Glad to have found this forum and am hopeful (and grateful for) any advice that might be offered.
I've been struggling to grasp double-entry bookkeeping in practice for the past week or two, despite having read various guides and gone through tutorials (although Prof Vince Turner's 60 minute guide on Udemy helped to make some concepts clear to me). To help me get started, I've tried to put together a cheat sheet of frequent transaction types that I expect will be part of my accounts. I'm just wondering if some of you could take a look and tell me if I've got it right or am woefully wrong?
Well no-one else seems to have commented on this, so I'll say that it looks like you've got the hang of your debits and credits.

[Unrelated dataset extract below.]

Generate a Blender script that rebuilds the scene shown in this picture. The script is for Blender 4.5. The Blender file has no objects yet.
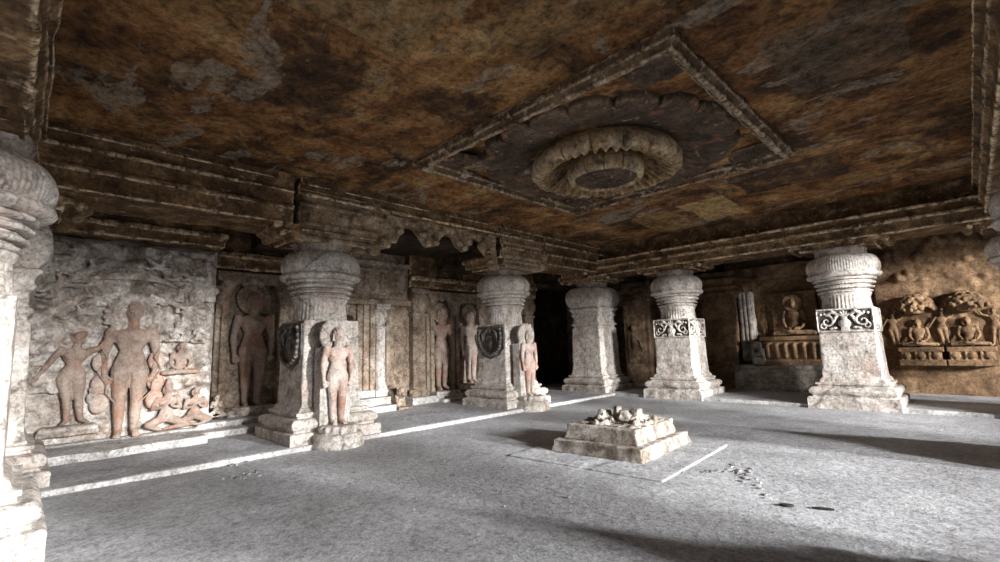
import bpy, math, random
import numpy as np
from mathutils import Vector, Matrix, noise
random.seed(7)
PI = math.pi
SC = bpy.context.scene
COL = SC.collection

# ------------------------------------------------------------------ materials
def _mix(nt, fac, a, b, blend='MIX'):
    n = nt.nodes.new('ShaderNodeMix'); n.data_type = 'RGBA'; n.blend_type = blend
    for s, v in ((n.inputs[0], fac), (n.inputs[6], a), (n.inputs[7], b)):
        if hasattr(v, 'is_linked') or hasattr(v, 'links'): nt.links.new(v, s)
        elif isinstance(v, (tuple, list)): s.default_value = (v[0], v[1], v[2], 1)
        else: s.default_value = v
    return n.outputs[2]

def _ramp(nt, src, stops):
    r = nt.nodes.new('ShaderNodeValToRGB'); cr = r.color_ramp
    while len(cr.elements) < len(stops): cr.elements.new(.5)
    for e, (p, c) in zip(cr.elements, stops):
        e.position = p
        e.color = (c, c, c, 1) if isinstance(c, (int, float)) else (c[0], c[1], c[2], 1)
    nt.links.new(src, r.inputs[0]); return r.outputs[0]

def _noise(nt, vec, scale, detail=6, rough=.6, dist=0.0, stretch=None, off=(0, 0, 0)):
    m = nt.nodes.new('ShaderNodeMapping'); m.inputs['Location'].default_value = off
    if stretch: m.inputs['Scale'].default_value = stretch
    nt.links.new(vec, m.inputs[0])
    n = nt.nodes.new('ShaderNodeTexNoise'); n.inputs['Scale'].default_value = scale
    n.inputs['Detail'].default_value = detail; n.inputs['Roughness'].default_value = rough
    n.inputs['Distortion'].default_value = dist
    nt.links.new(m.outputs[0], n.inputs['Vector']); return n.outputs[0]

def stone(name, base, patches=(), scale=1.4, fine=18, bump=.35, bdist=.02, rough=.85, edge=None, stretch=None, boxes=(), spec=.25, grain=.42, cracks=0):
    """base: ramp stops for the large colour noise; patches: (colour, scale, lo, hi, amount, stretch) blotches laid over it."""
    m = bpy.data.materials.new(name); m.use_nodes = True; nt = m.node_tree
    b = nt.nodes['Principled BSDF']; g = nt.nodes.new('ShaderNodeNewGeometry'); pos = g.outputs['Position']
    c = _ramp(nt, _noise(nt, pos, scale, 8, .65, .3, stretch), base)
    for i, (col, sc, lo, hi, amt, st) in enumerate(patches):
        f = _ramp(nt, _noise(nt, pos, sc, 7, .6, .4, st, (3.1*i+1.7, 5.3*i, 2.2*i)), [(lo, 0.0), (hi, amt)])
        c = _mix(nt, f, c, col)
    for (x0, x1, y0, y1, col, amt) in boxes:                       # rectangular plaster repairs in plan
        sp = nt.nodes.new('ShaderNodeSeparateXYZ'); nz = _noise(nt, pos, 2.2, 5)
        nt.links.new(pos, sp.inputs[0])
        fs = []
        for k, lo, hi in ((0, x0, x1), (1, y0, y1)):
            a = nt.nodes.new('ShaderNodeMath'); a.operation = 'MULTIPLY_ADD'; nt.links.new(nz, a.inputs[0]); a.inputs[1].default_value = .14
            nt.links.new(sp.outputs[k], a.inputs[2])
            s = nt.nodes.new('ShaderNodeMath'); s.operation = 'COMPARE'; nt.links.new(a.outputs[0], s.inputs[0])
            s.inputs[1].default_value = (lo+hi)/2+.07; s.inputs[2].default_value = (hi-lo)/2; fs.append(s.outputs[0])
        mm = nt.nodes.new('ShaderNodeMath'); mm.operation = 'MULTIPLY'; nt.links.new(fs[0], mm.inputs[0]); nt.links.new(fs[1], mm.inputs[1])
        mn = nt.nodes.new('ShaderNodeMath'); mn.operation = 'MULTIPLY'; nt.links.new(mm.outputs[0], mn.inputs[0])
        nt.links.new(_ramp(nt, _noise(nt, pos, 5, 6), [(.3, .35*amt), (.55, amt)]), mn.inputs[1])
        c = _mix(nt, mn.outputs[0], c, col)
    if edge:                                                      # worn arrises where soot and paint have rubbed off; painted highlights on M_DARK
        col, lo, hi, amt = edge
        e = _ramp(nt, g.outputs['Pointiness'], [(lo, 0.0), (hi, 1.0)])
        w = _ramp(nt, _noise(nt, pos, 5.5, 8, .7), [(.42, 0.0), (.54, amt)])
        mm = nt.nodes.new('ShaderNodeMath'); mm.operation = 'MULTIPLY'; nt.links.new(e, mm.inputs[0]); nt.links.new(w, mm.inputs[1])
        c = _mix(nt, mm.outputs[0], c, col)
    fg = _noise(nt, pos, fine, 12, .78)
    c = _mix(nt, 1.0, c, _ramp(nt, fg, [(.30, max(.05, 1-grain*2.0)), (.5, 1.0), (.70, 1+grain)]), 'MULTIPLY')
    md = _noise(nt, pos, fine*.33, 9, .75, .2, None, (7, 3, 5))
    c = _mix(nt, 1.0, c, _ramp(nt, md, [(.34, max(.1, 1-grain*1.3)), (.5, 1.0), (.66, 1+grain*.6)]), 'MULTIPLY')
    if cracks:
        vo = nt.nodes.new('ShaderNodeTexVoronoi'); vo.feature = 'DISTANCE_TO_EDGE'; vo.inputs['Scale'].default_value = cracks
        ad = nt.nodes.new('ShaderNodeMix'); ad.data_type = 'VECTOR'; ad.inputs[0].default_value = .35; nt.links.new(pos, ad.inputs[4])
        nn = nt.nodes.new('ShaderNodeTexNoise'); nn.inputs['Scale'].default_value = 3; nn.inputs['Detail'].default_value = 8; nt.links.new(pos, nn.inputs['Vector']); nt.links.new(nn.outputs[1], ad.inputs[5])
        nt.links.new(ad.outputs[1], vo.inputs['Vector'])
        c = _mix(nt, 1.0, c, _ramp(nt, vo.outputs[0], [(.0, .5), (.014, 1.0)]), 'MULTIPLY')
    nt.links.new(c, b.inputs['Base Color'])
    b.inputs['Roughness'].default_value = rough
    b.inputs['Specular IOR Level'].default_value = spec
    bm = nt.nodes.new('ShaderNodeBump'); bm.inputs['Strength'].default_value = bump; bm.inputs['Distance'].default_value = bdist
    nt.links.new(fg, bm.inputs['Height'])
    b2 = nt.nodes.new('ShaderNodeBump'); b2.inputs['Strength'].default_value = bump; b2.inputs['Distance'].default_value = bdist*2
    nt.links.new(_noise(nt, pos, fine*.3, 6, .65), b2.inputs['Height']); nt.links.new(bm.outputs[0], b2.inputs['Normal'])
    nt.links.new(b2.outputs[0], b.inputs['Normal'])
    return m

M_PIL = stone('pillar_stone', [(.30, (.36, .31, .27)), (.50, (.55, .51, .47)), (.70, (.68, .65, .62))],
              [((.20, .13, .09), 2.3, .60, .76, .7, (1, 1, .5)), ((.45, .30, .25), 1.7, .57, .72, .5, None)], scale=2.2, fine=22, bump=.5, cracks=.9)
M_PBAND = stone('pillar_stone_sooty', [(.3, (.17, .13, .10)), (.5, (.36, .31, .27)), (.7, (.52, .48, .44))],
              [((.06, .045, .035), 3.0, .56, .70, .8, None)], scale=3, fine=24)
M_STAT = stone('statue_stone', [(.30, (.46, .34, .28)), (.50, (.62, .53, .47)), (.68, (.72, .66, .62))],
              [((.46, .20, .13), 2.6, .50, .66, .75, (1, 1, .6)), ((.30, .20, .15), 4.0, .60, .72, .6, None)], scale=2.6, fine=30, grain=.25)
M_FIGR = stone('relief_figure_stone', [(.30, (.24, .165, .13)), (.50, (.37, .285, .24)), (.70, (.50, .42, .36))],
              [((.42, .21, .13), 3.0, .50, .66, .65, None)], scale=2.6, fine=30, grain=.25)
M_WREL = stone('relief_wall_stone', [(.34, (.30, .24, .20)), (.48, (.56, .51, .46)), (.64, (.77, .73, .69))],
              [((.36, .26, .19), 3.6, .54, .66, .6, None), ((.26, .24, .24), 2.2, .60, .70, .4, None), ((.50, .28, .20), 5.0, .60, .70, .6, None)], scale=3.0, fine=20, bump=.7, bdist=.03)
M_TAN = stone('tan_wall_stone', [(.30, (.17, .12, .085)), (.50, (.33, .26, .20)), (.70, (.50, .43, .35))],
              [((.07, .05, .035), 2.4, .56, .70, .8, None), ((.36, .18, .11), 2.0, .60, .70, .5, None)], scale=2.2, fine=22, cracks=1.2)
M_CORB = stone('pale_corbel_stone', [(.32, (.11, .07, .042)), (.50, (.28, .20, .125)), (.68, (.50, .40, .28))],
              [((.04, .028, .018), 2.6, .56, .68, .85, None)], scale=3, fine=24, bump=.6, edge=((.66, .56, .42), .50, .56, .8))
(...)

Of course, you have simplified it; where you say "Expenses" you might instead want to say "Assets" for some things, bills could be paid by credit card, etc.

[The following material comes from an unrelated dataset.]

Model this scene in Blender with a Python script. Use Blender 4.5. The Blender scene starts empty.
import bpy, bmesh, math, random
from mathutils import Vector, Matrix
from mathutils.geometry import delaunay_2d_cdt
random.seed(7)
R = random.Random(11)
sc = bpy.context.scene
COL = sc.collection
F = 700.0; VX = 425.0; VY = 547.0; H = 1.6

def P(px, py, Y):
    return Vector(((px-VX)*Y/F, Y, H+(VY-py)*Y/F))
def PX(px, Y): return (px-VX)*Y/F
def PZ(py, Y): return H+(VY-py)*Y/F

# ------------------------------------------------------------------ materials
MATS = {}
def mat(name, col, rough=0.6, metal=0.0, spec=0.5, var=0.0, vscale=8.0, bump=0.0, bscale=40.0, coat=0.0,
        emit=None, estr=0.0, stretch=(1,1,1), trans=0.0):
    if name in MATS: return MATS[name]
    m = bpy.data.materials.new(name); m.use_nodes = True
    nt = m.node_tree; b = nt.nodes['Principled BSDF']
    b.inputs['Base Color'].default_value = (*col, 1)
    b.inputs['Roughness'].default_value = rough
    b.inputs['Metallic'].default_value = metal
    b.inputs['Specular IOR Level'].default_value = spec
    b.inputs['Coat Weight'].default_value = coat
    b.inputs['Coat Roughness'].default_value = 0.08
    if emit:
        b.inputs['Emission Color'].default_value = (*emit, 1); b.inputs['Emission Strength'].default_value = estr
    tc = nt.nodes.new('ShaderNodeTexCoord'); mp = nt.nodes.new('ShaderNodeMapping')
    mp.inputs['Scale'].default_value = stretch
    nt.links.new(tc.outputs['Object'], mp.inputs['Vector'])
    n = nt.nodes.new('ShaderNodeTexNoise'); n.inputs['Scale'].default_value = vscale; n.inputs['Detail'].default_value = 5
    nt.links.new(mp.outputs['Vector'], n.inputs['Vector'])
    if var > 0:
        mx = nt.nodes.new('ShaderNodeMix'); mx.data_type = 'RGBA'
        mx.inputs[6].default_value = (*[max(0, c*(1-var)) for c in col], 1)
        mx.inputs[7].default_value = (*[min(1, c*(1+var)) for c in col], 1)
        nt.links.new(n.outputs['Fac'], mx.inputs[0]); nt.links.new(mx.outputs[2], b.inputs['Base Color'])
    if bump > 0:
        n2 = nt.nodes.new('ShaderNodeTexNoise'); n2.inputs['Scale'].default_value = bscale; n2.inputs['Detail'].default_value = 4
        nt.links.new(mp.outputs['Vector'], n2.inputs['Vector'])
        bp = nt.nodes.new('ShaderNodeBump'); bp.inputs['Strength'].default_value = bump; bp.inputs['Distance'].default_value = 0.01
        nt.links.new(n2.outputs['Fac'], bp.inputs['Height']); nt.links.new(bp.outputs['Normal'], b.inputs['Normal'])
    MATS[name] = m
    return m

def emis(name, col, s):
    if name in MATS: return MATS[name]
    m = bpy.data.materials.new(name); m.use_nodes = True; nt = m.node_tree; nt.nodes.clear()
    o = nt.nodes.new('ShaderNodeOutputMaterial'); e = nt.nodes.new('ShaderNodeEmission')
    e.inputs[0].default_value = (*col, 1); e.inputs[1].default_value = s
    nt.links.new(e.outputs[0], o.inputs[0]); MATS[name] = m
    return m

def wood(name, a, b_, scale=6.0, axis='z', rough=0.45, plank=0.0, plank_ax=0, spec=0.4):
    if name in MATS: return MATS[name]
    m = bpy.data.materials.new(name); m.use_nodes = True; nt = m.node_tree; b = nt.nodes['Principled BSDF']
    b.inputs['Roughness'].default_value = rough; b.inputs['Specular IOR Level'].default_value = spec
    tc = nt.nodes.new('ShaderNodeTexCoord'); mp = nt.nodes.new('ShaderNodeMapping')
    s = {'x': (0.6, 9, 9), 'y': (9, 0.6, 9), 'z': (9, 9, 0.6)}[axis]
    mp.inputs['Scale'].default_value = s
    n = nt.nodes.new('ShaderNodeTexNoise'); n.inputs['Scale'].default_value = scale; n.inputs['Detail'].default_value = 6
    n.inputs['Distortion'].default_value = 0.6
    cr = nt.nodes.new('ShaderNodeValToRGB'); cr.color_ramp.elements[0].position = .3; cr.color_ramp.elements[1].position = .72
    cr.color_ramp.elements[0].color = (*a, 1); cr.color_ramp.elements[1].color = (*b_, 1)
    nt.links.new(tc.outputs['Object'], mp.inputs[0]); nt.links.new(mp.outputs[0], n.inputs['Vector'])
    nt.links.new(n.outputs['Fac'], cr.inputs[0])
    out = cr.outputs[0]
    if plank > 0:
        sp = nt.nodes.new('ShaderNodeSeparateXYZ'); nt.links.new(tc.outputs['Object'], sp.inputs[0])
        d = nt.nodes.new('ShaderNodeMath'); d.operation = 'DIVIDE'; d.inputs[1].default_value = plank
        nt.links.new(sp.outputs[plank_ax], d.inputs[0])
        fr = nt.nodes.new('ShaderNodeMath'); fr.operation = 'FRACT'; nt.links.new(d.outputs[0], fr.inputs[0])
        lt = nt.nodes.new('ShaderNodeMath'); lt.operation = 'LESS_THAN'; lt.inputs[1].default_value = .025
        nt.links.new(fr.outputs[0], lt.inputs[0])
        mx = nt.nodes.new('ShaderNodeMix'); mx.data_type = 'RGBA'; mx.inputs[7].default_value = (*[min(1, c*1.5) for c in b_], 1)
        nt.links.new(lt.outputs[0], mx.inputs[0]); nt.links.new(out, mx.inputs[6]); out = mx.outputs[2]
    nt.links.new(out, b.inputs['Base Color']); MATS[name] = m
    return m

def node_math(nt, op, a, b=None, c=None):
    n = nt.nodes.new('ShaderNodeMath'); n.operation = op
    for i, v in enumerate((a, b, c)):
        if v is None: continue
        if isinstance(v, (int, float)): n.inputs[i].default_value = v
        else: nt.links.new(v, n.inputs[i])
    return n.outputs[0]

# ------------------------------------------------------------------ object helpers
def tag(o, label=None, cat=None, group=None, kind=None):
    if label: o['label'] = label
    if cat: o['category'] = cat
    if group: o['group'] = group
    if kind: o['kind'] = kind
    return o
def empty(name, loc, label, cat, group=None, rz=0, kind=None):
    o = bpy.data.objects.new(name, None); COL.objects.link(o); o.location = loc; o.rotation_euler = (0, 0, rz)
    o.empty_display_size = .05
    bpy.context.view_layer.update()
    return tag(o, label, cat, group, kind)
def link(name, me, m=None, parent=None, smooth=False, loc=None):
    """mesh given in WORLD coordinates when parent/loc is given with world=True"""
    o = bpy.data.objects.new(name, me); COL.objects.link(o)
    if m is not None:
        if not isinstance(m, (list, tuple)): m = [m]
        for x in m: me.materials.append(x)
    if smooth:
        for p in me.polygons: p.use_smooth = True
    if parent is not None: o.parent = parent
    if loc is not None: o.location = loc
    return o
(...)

I wouldn't have bothered with a PayPal account since it tends to just come straight out of the bank anyway; also, your credit card refunds isn't what would actually happen (you don't get the refund separately from making your payments but they all get lumped together on the bill, so it's just a reversed purchase, really).

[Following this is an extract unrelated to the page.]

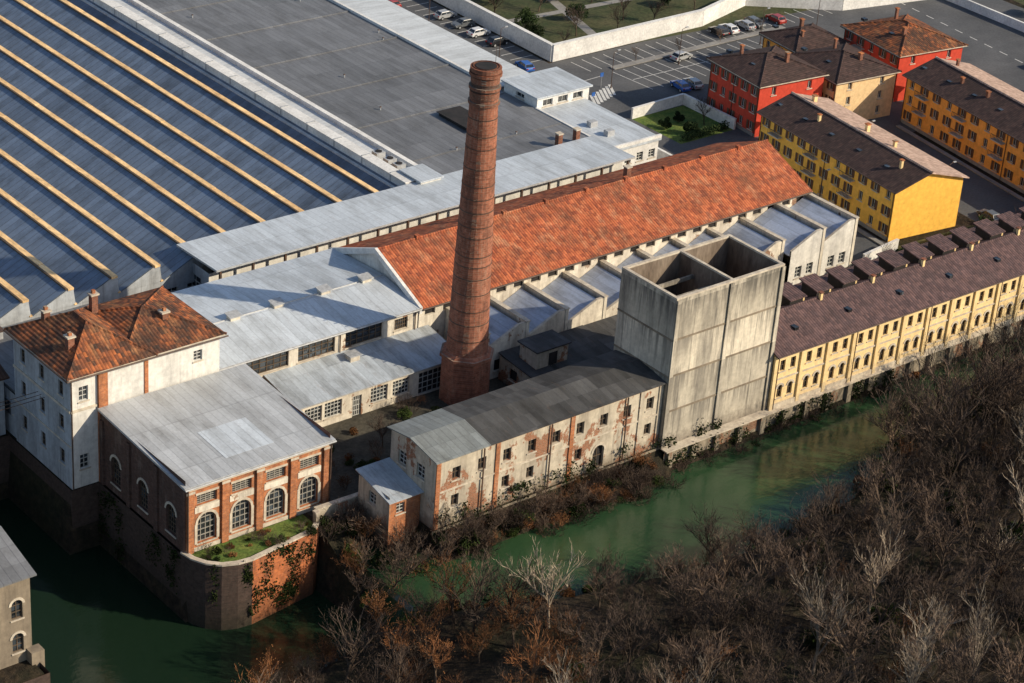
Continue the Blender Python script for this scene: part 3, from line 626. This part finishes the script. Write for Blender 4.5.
# ---------------------------------------------------------------- 12 housing
def house(name,org,ang,dx,ly,ze,zr,wall,roof,n,floors,hipped=False,roof2=None,bal=True,end=2):
    g=G(name,math.radians(ang),(*org,0))
    zs=[.9+i*ze/floors for i in range(floors)]
    ops=[]
    for z in zs: ops+=grid(ly,n,1.0,z,1.5)
    bar=g.facade((0,ly),(0,0),0,ze,ops,wall,mull=(2,1),frame='frame')
    for o in ops:
        if random.random()<.75:
            bar('shutter','shutter',o[0]-.5,o[1],o[0]-.02,o[3],.003,.06); bar('shutter','shutter',o[2]+.02,o[1],o[2]+.5,o[3],.003,.06)
    if bal:
        for i in range(1,n-1,3):
            c=ly/n*(i+.5)
            for z in zs[1:]:
                bar('balcony','trim',c-1.3,z-.45,c+1.3,z-.3,.003,1.0)
                for k in range(9): bar('balcony_rail','iron',c-1.3+k*.32,z-.3,c-1.26+k*.32,z+.5,.95,.99)
                bar('balcony_rail','iron',c-1.3,z+.5,c+1.3,z+.56,.93,1.0)
    bar('string_course','trim',0,ze-.4,ly,ze-.2,.003,.12); bar('plinth','pave',0,0,ly,.6,.003,.06)
    opse=[]
    for z in zs: opse+=grid(dx,end,.9,z,1.4,3) if end else []
    g.facade((0,0),(dx,0),0,ze,opse,wall,mull=(2,1)); g.facade((dx,0),(dx,ly),0,ze,ops,wall,mull=(2,1)); g.facade((dx,ly),(0,ly),0,ze,opse,wall,mull=(2,1))
    r2=roof2 or roof
    if hipped:
        hip(g,0,dx,0,ly,ze,zr,'y' if ly>=dx else 'x',roof,.6,.98)
    else:
        m=dx*.46; o=.6
        for y in(0,ly): g.poly('walls',wall,[(0,y,ze),(dx,y,ze),(m,y,zr-.15)])
        g.slab('roof',roof,[(m,-o,zr),(-o,-o,ze-.15),(-o,ly+o,ze-.15),(m,ly+o,zr)],.18); g.slab('roof',r2,[(m,-o,zr+.0),(dx+o,-o,ze-.15),(dx+o,ly+o,ze-.15),(m,ly+o,zr)],.18)  # a second tile colour paints the far slope as sunlit, near slope shaded
        g.tube('ridge_tiles',r2,(m,-o,zr+.03),(m,ly+o,zr+.03),.22)
    for i in range(max(2,n//2)):
        cy=ly*(i+.6)/max(2,n//2); cx=dx*random.choice((.3,.62)); cy=min(cy,ly-1.5); sz=random.uniform(.2,.32); zt=zr+random.uniform(.1,.6)
        g.box('flue','brick_red' if wall!='pl_yellow' else 'pl_cream',cx-sz,cy-sz,ze,cx+sz,cy+sz,zt); g.box('flue_cap','brick_orange',cx-sz-.1,cy-sz-.1,zt,cx+sz+.1,cy+sz+.1,zt+.15)
        g.box('skylight','glass',dx*.2,cy+1.5,ze+(zr-ze)*.36,dx*.2+.8,cy+2.4,ze+(zr-ze)*.52+.05)
    g.tube('gutter','iron',(-.68,-.5,ze-.2),(-.68,ly+.5,ze-.2),.09)
    for y in(.2,ly/2,ly-.2): g.tube('downpipe','iron',(-.1,y,0),(-.1,y,ze-.2),.06)
    return g.done()
house('yellow_apartment_house',(68.2,-5.2),-7,13.4,32.5,8.4,10.4,'pl_yellow','tile_brown',11,3,roof2='tile_sunlit',end=0)
house('orange_apartment_house',(97.5,-24),-9,13.4,51,8.4,10.4,'pl_orange','tile_brown',16,3,roof2='tile_sunlit')
house('red_apartment_house',(78.6,34),-6,13.5,13,9.0,11.4,'pl_redh','tile_brown',5,3,hipped=True,bal=False)
house('pale_apartment_house',(93,30.5),-6,13,13,8.0,10.2,'pl_pale','tile_brown',5,3,hipped=True)
house('red_corner_house',(111,33),-8,14,15,8.5,11.0,'pl_redh','tile_old',5,3,hipped=True)
house('ochre_corner_house',(100.5,47),-6,11,9,6.5,8.4,'pl_orange','tile_brown',3,2,hipped=True,bal=False)
g=G('riverside_cottage'); g.facade((-104,-24),(-84.7,-24),-3,7.8,grid(19.3,6,1.3,2.6,2.4,1.6,.6)+grid(19.3,6,1.3,-1.6,2.4,1.6,.6),'stone_dim',mull=(2,3),frame='frame_d')
g.facade((-84.7,-24),(-84.7,-10),-3,7.8,grid(14,4,1.2,3,2),'stone_dim'); g.facade((-104,-10),(-104,-24),-3,7.8,[],'stone_dim')
g.slab('roof','roof_dark',[(-104.5,-24.6,7.8),(-84.2,-24.6,7.8),(-84.2,-17,9.6),(-104.5,-17,9.6)],.2); g.slab('roof','roof_dark',[(-104.5,-17,9.6),(-84.2,-17,9.6),(-84.2,-9.5,7.8),(-104.5,-9.5,7.8)],.2)
g.box('buttress','stone_dim',-85.4,-25.2,-9,-83.9,-23.9,-1.5); g.done()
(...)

I would also suggest that you add cash withdrawals and deposits, and some income that doesn't go through accounts receivable (gifts, salary, that sort of thing). Then save yourself alot of time by just listing the debits and credits in a table rather than a flowchart. These things come in pairs together, there's not really an ordering IMHO, so nothing to flow!
That's a relief to know that I'm on the right track. I've spent more time than I wanted to with getting to grips with double-entry, so I'm glad it's starting to sink in. Noted on the Paypal and credit card points.
I didn't include a cash withdrawals rule because we don't withdraw any cash from the business (and we don't draw salaries or even hand out gifts - we're stingey that way!).
I've started setting up the accounts in GNUCash. Of all the packages and websites I've tried, it's the easiest to understand. I tried working with Wave and wanted to love it, but just couldn't. Hopefully GNUCash will keep me sane.